В стихах и пьесах Блока горят и качаются питерские фонари всех рангов. Там, где «ночь, улица, фонарь, аптека», — там, конечно, окруженный радужным ореолом, светит сквозь приморский густой туман покосившийся провинциальный фонарь самого начала девятисотых годов, почти ничем не отличающийся от того городского масляного фонаря, который «умирал в одной из дальних линий Васильевского острова» почти столетием раньше, в одном из незаконченных набросков Гоголя.
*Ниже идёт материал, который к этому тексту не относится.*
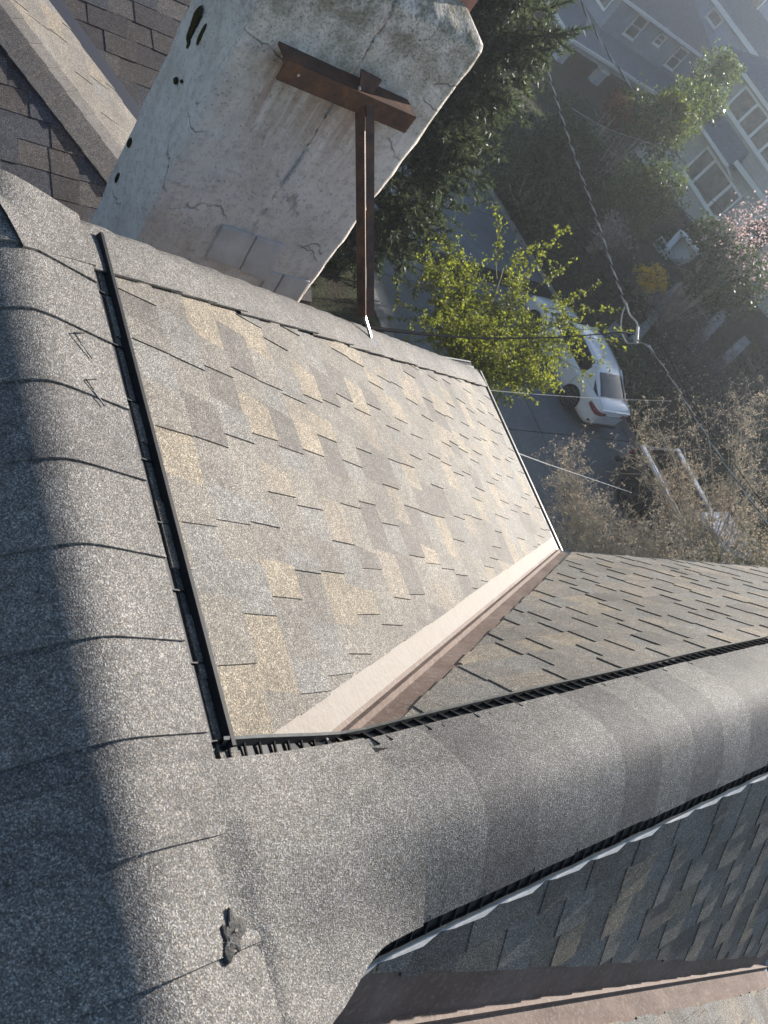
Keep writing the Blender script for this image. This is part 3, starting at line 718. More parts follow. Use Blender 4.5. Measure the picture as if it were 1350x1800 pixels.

Но у того же Блока пылают злым светом и центральные улицы города, где взвихренные толпы людей двигаются в каком-то сумасшедшем хороводе «в кабаках, в переулках, в извивах, в электрическом сне наяву». Блоковский мягкий петербургский снег, крупными хлопьями таинственно ложащийся на женские вуалетки, то лиловатый, то голубой, падал, конечно, в лучах газовых или электрических фонарей, гудящих вольтовыми дугами, по-пчелиному жужжащих на тогдашнем Невском, на Морской, над проносящимися санками с медвежьими полостями, над треуголками лицеистов и пажей, над накрашенными лицами куртизанок…

Ольгу Яновну трудно было назвать «барышней»; казалось, скорее, одна из кариатид, поддерживавших на некоторых питерских домах балконы и подъезды, наскучив своей должностью, поступила на Стебутовские курсы. У нее была прекрасная фигура молодой великанши, могучая грудь, руки, способные при надобности задушить медведя, вечная белозубая прибалтийская улыбка на лице, уменье по каждому поводу взрываться хохотом и при первой же необходимости каменеть лицом, превращаясь в этакую статую богини на носу какого-нибудь древнего дракара: брови сдвинуты, глаза смотрят далеко вперед; спрашивается — кто же тут только что заливался смехом, умоляя: «Наталэ Алексеевна, ой нэ сме-шите меня: я — такая катушка, такая катушка…»? «Катушка» значило в ее языке «хохотушка».